Rows from a 3D scene dataset
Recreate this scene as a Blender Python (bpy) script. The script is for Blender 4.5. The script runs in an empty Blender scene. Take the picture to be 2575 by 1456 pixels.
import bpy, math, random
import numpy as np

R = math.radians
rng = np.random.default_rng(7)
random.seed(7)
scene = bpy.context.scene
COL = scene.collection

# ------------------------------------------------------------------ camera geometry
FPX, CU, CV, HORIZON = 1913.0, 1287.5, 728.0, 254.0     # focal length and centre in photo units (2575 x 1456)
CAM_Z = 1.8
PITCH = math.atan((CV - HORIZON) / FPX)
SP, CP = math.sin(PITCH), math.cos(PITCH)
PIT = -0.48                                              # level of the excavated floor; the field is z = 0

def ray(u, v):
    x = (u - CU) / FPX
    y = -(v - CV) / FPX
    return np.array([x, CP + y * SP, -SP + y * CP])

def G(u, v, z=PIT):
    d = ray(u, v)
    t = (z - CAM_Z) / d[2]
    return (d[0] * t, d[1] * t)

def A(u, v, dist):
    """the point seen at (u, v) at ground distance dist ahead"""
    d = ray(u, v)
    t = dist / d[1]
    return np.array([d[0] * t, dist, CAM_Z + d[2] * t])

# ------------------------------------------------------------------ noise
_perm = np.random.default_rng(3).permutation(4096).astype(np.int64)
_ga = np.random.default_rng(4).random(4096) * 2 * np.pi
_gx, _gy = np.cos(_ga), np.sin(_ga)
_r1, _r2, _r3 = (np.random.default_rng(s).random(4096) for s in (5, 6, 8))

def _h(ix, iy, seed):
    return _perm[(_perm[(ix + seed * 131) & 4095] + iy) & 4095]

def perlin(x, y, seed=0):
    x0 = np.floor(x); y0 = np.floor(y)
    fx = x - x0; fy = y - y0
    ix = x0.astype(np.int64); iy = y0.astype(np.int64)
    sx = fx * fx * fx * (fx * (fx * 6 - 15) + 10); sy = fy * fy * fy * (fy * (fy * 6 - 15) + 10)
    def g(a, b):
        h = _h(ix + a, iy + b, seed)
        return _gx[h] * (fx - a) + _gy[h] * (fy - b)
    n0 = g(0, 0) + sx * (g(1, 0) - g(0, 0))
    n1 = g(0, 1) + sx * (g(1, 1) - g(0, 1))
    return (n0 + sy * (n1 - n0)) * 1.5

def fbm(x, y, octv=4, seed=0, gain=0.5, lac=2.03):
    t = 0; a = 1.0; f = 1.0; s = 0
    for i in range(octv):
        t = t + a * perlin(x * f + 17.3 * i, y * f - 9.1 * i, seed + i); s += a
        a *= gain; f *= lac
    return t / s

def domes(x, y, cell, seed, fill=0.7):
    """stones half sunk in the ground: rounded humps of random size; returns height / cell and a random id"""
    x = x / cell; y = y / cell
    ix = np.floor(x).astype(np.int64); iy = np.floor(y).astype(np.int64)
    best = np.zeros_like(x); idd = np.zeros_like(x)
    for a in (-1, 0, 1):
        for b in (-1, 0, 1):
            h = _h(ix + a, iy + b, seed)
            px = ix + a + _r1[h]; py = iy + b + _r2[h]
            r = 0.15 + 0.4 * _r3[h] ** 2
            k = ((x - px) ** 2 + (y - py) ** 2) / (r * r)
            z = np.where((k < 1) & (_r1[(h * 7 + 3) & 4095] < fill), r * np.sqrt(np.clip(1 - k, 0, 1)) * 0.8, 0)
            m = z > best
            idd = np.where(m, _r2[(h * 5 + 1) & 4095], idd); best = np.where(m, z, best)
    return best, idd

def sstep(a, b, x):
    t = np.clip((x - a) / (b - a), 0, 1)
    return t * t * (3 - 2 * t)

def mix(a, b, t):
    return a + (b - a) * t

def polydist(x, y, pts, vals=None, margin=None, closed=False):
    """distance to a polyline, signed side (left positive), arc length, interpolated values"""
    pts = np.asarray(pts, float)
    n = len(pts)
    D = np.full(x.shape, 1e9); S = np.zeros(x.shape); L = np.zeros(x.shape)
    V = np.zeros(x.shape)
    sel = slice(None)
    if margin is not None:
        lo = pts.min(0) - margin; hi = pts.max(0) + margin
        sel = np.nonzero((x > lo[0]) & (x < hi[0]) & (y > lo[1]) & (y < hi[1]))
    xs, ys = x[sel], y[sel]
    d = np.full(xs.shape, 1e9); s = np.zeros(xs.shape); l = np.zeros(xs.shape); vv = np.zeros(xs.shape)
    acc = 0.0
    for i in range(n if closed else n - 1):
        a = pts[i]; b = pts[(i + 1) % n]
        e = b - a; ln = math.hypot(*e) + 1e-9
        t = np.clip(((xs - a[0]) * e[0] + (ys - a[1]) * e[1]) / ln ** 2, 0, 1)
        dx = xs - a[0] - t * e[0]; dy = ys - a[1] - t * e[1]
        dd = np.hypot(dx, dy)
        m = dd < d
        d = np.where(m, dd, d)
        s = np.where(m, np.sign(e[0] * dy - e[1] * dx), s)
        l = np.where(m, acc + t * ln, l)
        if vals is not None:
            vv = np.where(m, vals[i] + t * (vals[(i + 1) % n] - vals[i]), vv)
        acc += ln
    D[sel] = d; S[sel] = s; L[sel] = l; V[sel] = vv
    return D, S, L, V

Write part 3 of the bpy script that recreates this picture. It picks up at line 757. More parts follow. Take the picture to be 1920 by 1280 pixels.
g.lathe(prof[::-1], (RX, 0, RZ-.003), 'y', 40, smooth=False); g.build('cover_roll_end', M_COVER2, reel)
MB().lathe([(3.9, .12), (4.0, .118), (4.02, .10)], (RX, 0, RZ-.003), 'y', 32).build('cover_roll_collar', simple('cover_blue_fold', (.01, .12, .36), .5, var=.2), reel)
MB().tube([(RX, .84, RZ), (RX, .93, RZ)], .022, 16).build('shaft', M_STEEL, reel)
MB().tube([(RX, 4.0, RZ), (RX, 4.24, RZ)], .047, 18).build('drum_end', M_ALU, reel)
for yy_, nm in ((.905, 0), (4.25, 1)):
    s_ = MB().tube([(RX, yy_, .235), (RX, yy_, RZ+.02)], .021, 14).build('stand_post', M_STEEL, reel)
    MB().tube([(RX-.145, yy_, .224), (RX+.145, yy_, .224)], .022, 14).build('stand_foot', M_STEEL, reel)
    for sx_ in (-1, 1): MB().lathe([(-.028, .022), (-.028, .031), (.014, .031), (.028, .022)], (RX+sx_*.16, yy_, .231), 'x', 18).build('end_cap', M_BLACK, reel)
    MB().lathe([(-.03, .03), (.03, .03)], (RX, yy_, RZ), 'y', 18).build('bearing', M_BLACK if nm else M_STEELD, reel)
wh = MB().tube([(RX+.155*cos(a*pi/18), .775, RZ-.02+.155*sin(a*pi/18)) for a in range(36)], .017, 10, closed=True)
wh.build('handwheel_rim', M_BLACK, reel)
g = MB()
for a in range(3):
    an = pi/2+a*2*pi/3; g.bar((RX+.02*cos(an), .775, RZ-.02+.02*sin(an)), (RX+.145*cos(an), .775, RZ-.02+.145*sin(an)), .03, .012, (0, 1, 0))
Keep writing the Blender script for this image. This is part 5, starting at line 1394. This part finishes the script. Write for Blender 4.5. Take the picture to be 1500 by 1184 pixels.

# The request
Set down all of the records shown above once more, exactly.

# Solution
Recreate this scene as a Blender Python (bpy) script. The script is for Blender 4.5. The script runs in an empty Blender scene. Take the picture to be 2575 by 1456 pixels.
import bpy, math, random
import numpy as np

R = math.radians
rng = np.random.default_rng(7)
random.seed(7)
scene = bpy.context.scene
COL = scene.collection

# ------------------------------------------------------------------ camera geometry
FPX, CU, CV, HORIZON = 1913.0, 1287.5, 728.0, 254.0     # focal length and centre in photo units (2575 x 1456)
CAM_Z = 1.8
PITCH = math.atan((CV - HORIZON) / FPX)
SP, CP = math.sin(PITCH), math.cos(PITCH)
PIT = -0.48                                              # level of the excavated floor; the field is z = 0

def ray(u, v):
    x = (u - CU) / FPX
    y = -(v - CV) / FPX
    return np.array([x, CP + y * SP, -SP + y * CP])

def G(u, v, z=PIT):
    d = ray(u, v)
    t = (z - CAM_Z) / d[2]
    return (d[0] * t, d[1] * t)

def A(u, v, dist):
    """the point seen at (u, v) at ground distance dist ahead"""
    d = ray(u, v)
    t = dist / d[1]
    return np.array([d[0] * t, dist, CAM_Z + d[2] * t])

# ------------------------------------------------------------------ noise
_perm = np.random.default_rng(3).permutation(4096).astype(np.int64)
_ga = np.random.default_rng(4).random(4096) * 2 * np.pi
_gx, _gy = np.cos(_ga), np.sin(_ga)
_r1, _r2, _r3 = (np.random.default_rng(s).random(4096) for s in (5, 6, 8))

def _h(ix, iy, seed):
    return _perm[(_perm[(ix + seed * 131) & 4095] + iy) & 4095]

def perlin(x, y, seed=0):
    x0 = np.floor(x); y0 = np.floor(y)
    fx = x - x0; fy = y - y0
    ix = x0.astype(np.int64); iy = y0.astype(np.int64)
    sx = fx * fx * fx * (fx * (fx * 6 - 15) + 10); sy = fy * fy * fy * (fy * (fy * 6 - 15) + 10)
    def g(a, b):
        h = _h(ix + a, iy + b, seed)
        return _gx[h] * (fx - a) + _gy[h] * (fy - b)
    n0 = g(0, 0) + sx * (g(1, 0) - g(0, 0))
    n1 = g(0, 1) + sx * (g(1, 1) - g(0, 1))
    return (n0 + sy * (n1 - n0)) * 1.5

def fbm(x, y, octv=4, seed=0, gain=0.5, lac=2.03):
    t = 0; a = 1.0; f = 1.0; s = 0
    for i in range(octv):
        t = t + a * perlin(x * f + 17.3 * i, y * f - 9.1 * i, seed + i); s += a
        a *= gain; f *= lac
    return t / s

def domes(x, y, cell, seed, fill=0.7):
    """stones half sunk in the ground: rounded humps of random size; returns height / cell and a random id"""
    x = x / cell; y = y / cell
    ix = np.floor(x).astype(np.int64); iy = np.floor(y).astype(np.int64)
    best = np.zeros_like(x); idd = np.zeros_like(x)
    for a in (-1, 0, 1):
        for b in (-1, 0, 1):
            h = _h(ix + a, iy + b, seed)
            px = ix + a + _r1[h]; py = iy + b + _r2[h]
            r = 0.15 + 0.4 * _r3[h] ** 2
            k = ((x - px) ** 2 + (y - py) ** 2) / (r * r)
            z = np.where((k < 1) & (_r1[(h * 7 + 3) & 4095] < fill), r * np.sqrt(np.clip(1 - k, 0, 1)) * 0.8, 0)
            m = z > best
            idd = np.where(m, _r2[(h * 5 + 1) & 4095], idd); best = np.where(m, z, best)
    return best, idd

def sstep(a, b, x):
    t = np.clip((x - a) / (b - a), 0, 1)
    return t * t * (3 - 2 * t)

def mix(a, b, t):
    return a + (b - a) * t

def polydist(x, y, pts, vals=None, margin=None, closed=False):
    """distance to a polyline, signed side (left positive), arc length, interpolated values"""
    pts = np.asarray(pts, float)
    n = len(pts)
    D = np.full(x.shape, 1e9); S = np.zeros(x.shape); L = np.zeros(x.shape)
    V = np.zeros(x.shape)
    sel = slice(None)
    if margin is not None:
        lo = pts.min(0) - margin; hi = pts.max(0) + margin
        sel = np.nonzero((x > lo[0]) & (x < hi[0]) & (y > lo[1]) & (y < hi[1]))
    xs, ys = x[sel], y[sel]
    d = np.full(xs.shape, 1e9); s = np.zeros(xs.shape); l = np.zeros(xs.shape); vv = np.zeros(xs.shape)
    acc = 0.0
    for i in range(n if closed else n - 1):
        a = pts[i]; b = pts[(i + 1) % n]
        e = b - a; ln = math.hypot(*e) + 1e-9
        t = np.clip(((xs - a[0]) * e[0] + (ys - a[1]) * e[1]) / ln ** 2, 0, 1)
        dx = xs - a[0] - t * e[0]; dy = ys - a[1] - t * e[1]
        dd = np.hypot(dx, dy)
        m = dd < d
        d = np.where(m, dd, d)
        s = np.where(m, np.sign(e[0] * dy - e[1] * dx), s)
        l = np.where(m, acc + t * ln, l)
        if vals is not None:
            vv = np.where(m, vals[i] + t * (vals[(i + 1) % n] - vals[i]), vv)
        acc += ln
    D[sel] = d; S[sel] = s; L[sel] = l; V[sel] = vv
    return D, S, L, V

Write part 3 of the bpy script that recreates this picture. It picks up at line 757. More parts follow. Take the picture to be 1920 by 1280 pixels.
g.lathe(prof[::-1], (RX, 0, RZ-.003), 'y', 40, smooth=False); g.build('cover_roll_end', M_COVER2, reel)
MB().lathe([(3.9, .12), (4.0, .118), (4.02, .10)], (RX, 0, RZ-.003), 'y', 32).build('cover_roll_collar', simple('cover_blue_fold', (.01, .12, .36), .5, var=.2), reel)
MB().tube([(RX, .84, RZ), (RX, .93, RZ)], .022, 16).build('shaft', M_STEEL, reel)
MB().tube([(RX, 4.0, RZ), (RX, 4.24, RZ)], .047, 18).build('drum_end', M_ALU, reel)
for yy_, nm in ((.905, 0), (4.25, 1)):
    s_ = MB().tube([(RX, yy_, .235), (RX, yy_, RZ+.02)], .021, 14).build('stand_post', M_STEEL, reel)
    MB().tube([(RX-.145, yy_, .224), (RX+.145, yy_, .224)], .022, 14).build('stand_foot', M_STEEL, reel)
    for sx_ in (-1, 1): MB().lathe([(-.028, .022), (-.028, .031), (.014, .031), (.028, .022)], (RX+sx_*.16, yy_, .231), 'x', 18).build('end_cap', M_BLACK, reel)
    MB().lathe([(-.03, .03), (.03, .03)], (RX, yy_, RZ), 'y', 18).build('bearing', M_BLACK if nm else M_STEELD, reel)
wh = MB().tube([(RX+.155*cos(a*pi/18), .775, RZ-.02+.155*sin(a*pi/18)) for a in range(36)], .017, 10, closed=True)
wh.build('handwheel_rim', M_BLACK, reel)
g = MB()
for a in range(3):
    an = pi/2+a*2*pi/3; g.bar((RX+.02*cos(an), .775, RZ-.02+.02*sin(an)), (RX+.145*cos(an), .775, RZ-.02+.145*sin(an)), .03, .012, (0, 1, 0))
Keep writing the Blender script for this image. This is part 5, starting at line 1394. This part finishes the script. Write for Blender 4.5. Take the picture to be 1500 by 1184 pixels.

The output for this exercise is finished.